■ REQUIREMENTS: Quote the material below exactly as written, from the first line to the line that holds "tilt = Matrix.Translation((0, Y, z0))", endpoints included.

==== DATASET SECTION ====

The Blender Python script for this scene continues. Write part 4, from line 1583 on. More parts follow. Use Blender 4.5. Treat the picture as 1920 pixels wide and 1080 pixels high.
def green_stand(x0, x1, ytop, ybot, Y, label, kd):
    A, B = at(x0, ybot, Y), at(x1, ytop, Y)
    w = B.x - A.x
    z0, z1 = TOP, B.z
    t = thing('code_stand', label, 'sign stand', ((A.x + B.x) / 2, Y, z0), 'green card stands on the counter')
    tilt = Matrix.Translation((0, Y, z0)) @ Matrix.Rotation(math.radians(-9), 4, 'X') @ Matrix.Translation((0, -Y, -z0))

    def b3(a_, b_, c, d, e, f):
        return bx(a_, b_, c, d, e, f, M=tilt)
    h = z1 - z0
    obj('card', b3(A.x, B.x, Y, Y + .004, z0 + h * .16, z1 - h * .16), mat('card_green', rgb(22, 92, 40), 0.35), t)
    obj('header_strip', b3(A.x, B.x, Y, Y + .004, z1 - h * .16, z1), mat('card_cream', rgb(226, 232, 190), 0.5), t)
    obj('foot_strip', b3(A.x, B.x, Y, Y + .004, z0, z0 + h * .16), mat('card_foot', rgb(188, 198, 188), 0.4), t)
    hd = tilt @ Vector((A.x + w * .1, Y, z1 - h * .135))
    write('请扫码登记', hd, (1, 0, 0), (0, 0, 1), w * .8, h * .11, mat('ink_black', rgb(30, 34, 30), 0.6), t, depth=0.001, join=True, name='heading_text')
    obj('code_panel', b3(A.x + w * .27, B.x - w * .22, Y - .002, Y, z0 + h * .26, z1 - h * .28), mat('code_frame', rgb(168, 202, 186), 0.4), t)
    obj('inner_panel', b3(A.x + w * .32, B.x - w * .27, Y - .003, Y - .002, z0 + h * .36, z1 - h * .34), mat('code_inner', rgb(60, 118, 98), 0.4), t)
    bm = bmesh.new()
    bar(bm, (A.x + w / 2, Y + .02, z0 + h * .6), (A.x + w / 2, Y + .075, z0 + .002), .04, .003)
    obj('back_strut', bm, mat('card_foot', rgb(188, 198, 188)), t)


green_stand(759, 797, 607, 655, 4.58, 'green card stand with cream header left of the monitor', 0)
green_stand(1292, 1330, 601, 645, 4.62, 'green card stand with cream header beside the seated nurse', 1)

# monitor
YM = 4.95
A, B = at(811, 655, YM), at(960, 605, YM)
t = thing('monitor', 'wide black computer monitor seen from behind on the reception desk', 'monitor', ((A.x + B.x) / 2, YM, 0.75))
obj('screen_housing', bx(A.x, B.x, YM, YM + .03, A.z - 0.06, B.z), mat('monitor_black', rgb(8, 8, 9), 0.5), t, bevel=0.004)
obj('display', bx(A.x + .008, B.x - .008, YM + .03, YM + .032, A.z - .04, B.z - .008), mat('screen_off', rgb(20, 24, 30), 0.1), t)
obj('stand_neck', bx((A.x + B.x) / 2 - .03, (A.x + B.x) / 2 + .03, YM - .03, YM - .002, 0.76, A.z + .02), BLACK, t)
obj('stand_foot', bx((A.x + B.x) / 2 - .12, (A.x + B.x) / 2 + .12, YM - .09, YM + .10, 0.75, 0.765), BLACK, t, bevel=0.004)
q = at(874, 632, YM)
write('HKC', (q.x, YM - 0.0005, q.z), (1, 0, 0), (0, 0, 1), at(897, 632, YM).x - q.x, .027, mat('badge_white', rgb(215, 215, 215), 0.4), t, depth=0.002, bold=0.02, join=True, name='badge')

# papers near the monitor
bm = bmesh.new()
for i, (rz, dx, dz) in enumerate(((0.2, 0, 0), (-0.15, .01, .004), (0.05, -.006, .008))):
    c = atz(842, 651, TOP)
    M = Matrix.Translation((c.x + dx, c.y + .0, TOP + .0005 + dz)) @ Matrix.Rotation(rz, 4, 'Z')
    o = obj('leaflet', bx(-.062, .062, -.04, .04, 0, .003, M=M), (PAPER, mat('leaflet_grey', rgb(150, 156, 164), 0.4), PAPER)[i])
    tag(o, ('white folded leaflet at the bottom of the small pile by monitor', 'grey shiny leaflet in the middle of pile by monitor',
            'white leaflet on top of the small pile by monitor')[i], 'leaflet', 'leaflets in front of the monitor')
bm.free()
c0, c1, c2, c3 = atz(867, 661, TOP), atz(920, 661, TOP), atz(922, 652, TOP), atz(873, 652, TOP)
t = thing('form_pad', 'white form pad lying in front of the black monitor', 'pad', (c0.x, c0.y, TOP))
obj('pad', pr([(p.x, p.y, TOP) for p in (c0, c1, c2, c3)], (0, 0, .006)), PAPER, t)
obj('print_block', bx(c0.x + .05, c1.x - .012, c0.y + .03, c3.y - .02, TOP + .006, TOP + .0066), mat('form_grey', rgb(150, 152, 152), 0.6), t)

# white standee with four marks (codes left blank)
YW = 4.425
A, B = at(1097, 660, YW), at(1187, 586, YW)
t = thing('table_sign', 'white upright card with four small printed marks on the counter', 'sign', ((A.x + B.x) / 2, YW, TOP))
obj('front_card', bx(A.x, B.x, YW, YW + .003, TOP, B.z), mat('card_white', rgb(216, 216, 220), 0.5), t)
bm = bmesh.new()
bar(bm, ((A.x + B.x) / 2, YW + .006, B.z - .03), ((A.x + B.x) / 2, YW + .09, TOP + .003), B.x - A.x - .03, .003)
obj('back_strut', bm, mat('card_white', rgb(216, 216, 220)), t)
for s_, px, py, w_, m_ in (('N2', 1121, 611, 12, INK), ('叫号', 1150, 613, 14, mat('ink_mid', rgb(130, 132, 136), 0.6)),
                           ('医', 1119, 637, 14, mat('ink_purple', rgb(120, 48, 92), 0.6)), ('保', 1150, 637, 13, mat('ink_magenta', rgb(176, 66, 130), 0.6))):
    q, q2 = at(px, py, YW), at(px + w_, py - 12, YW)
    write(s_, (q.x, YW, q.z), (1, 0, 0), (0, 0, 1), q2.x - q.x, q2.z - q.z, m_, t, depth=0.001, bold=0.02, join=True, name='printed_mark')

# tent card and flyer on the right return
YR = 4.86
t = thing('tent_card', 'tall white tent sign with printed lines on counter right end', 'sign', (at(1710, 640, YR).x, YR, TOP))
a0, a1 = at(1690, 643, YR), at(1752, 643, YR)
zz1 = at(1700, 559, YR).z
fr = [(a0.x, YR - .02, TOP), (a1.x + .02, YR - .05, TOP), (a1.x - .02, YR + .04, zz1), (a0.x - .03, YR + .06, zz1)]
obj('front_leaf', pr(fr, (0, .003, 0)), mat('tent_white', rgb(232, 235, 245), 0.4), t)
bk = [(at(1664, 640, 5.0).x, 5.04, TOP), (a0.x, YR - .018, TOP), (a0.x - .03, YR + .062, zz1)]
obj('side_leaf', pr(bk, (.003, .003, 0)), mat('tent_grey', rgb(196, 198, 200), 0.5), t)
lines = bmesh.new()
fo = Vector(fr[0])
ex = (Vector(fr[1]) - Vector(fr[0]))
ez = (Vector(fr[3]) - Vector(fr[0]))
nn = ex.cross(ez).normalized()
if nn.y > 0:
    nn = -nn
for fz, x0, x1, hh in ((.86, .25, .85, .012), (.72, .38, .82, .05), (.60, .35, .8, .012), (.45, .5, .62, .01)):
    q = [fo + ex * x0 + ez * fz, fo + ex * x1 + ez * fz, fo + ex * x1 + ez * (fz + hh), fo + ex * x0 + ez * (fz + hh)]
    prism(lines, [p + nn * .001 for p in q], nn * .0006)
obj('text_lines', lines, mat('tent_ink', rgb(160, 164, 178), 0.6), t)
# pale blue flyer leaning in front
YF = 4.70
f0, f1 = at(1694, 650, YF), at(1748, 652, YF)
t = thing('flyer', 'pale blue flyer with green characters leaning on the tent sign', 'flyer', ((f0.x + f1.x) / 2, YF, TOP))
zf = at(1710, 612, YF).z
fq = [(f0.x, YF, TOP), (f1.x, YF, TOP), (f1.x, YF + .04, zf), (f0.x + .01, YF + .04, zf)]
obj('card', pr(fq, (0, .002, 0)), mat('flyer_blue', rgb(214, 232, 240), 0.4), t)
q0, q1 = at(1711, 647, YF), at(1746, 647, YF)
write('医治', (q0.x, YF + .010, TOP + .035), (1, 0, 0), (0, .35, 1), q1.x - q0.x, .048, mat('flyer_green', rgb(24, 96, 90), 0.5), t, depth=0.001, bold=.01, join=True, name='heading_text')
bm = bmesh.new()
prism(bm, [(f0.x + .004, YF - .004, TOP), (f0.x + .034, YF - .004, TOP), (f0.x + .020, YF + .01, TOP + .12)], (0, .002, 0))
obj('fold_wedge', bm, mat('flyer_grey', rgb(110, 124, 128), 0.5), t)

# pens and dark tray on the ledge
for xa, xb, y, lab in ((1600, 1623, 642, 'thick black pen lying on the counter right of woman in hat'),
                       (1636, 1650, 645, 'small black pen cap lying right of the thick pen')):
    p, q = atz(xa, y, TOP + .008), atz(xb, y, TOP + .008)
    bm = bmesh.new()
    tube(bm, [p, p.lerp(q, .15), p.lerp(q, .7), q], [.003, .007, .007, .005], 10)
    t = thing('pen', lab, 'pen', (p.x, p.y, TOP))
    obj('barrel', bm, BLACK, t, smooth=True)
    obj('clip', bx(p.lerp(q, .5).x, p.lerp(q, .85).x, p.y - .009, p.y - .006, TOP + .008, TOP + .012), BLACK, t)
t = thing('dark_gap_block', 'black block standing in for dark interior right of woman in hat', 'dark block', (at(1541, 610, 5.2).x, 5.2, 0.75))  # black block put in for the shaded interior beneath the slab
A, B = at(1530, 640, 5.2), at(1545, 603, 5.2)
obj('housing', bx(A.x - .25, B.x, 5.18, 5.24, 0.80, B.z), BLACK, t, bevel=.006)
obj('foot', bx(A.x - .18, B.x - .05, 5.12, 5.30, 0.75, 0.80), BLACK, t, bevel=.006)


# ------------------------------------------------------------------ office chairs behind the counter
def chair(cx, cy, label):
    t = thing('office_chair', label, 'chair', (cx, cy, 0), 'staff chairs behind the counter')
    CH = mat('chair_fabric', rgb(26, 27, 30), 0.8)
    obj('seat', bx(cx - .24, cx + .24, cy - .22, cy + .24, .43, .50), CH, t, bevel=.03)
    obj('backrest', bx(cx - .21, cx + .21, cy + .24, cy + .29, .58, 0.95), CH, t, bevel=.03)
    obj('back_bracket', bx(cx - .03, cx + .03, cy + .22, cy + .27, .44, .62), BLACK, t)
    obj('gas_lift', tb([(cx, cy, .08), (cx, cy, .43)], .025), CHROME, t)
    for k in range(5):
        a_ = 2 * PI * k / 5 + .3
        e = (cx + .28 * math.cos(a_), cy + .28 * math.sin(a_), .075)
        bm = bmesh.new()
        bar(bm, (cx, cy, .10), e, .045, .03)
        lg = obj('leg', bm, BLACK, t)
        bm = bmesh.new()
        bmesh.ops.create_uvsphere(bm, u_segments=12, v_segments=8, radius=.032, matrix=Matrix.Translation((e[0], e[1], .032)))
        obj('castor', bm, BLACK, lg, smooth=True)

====

■ FINAL RESULT:
The Blender Python script for this scene continues. Write part 4, from line 1583 on. More parts follow. Use Blender 4.5. Treat the picture as 1920 pixels wide and 1080 pixels high.
def green_stand(x0, x1, ytop, ybot, Y, label, kd):
    A, B = at(x0, ybot, Y), at(x1, ytop, Y)
    w = B.x - A.x
    z0, z1 = TOP, B.z
    t = thing('code_stand', label, 'sign stand', ((A.x + B.x) / 2, Y, z0), 'green card stands on the counter')
    tilt = Matrix.Translation((0, Y, z0)) @ Matrix.Rotation(math.radians(-9), 4, 'X') @ Matrix.Translation((0, -Y, -z0))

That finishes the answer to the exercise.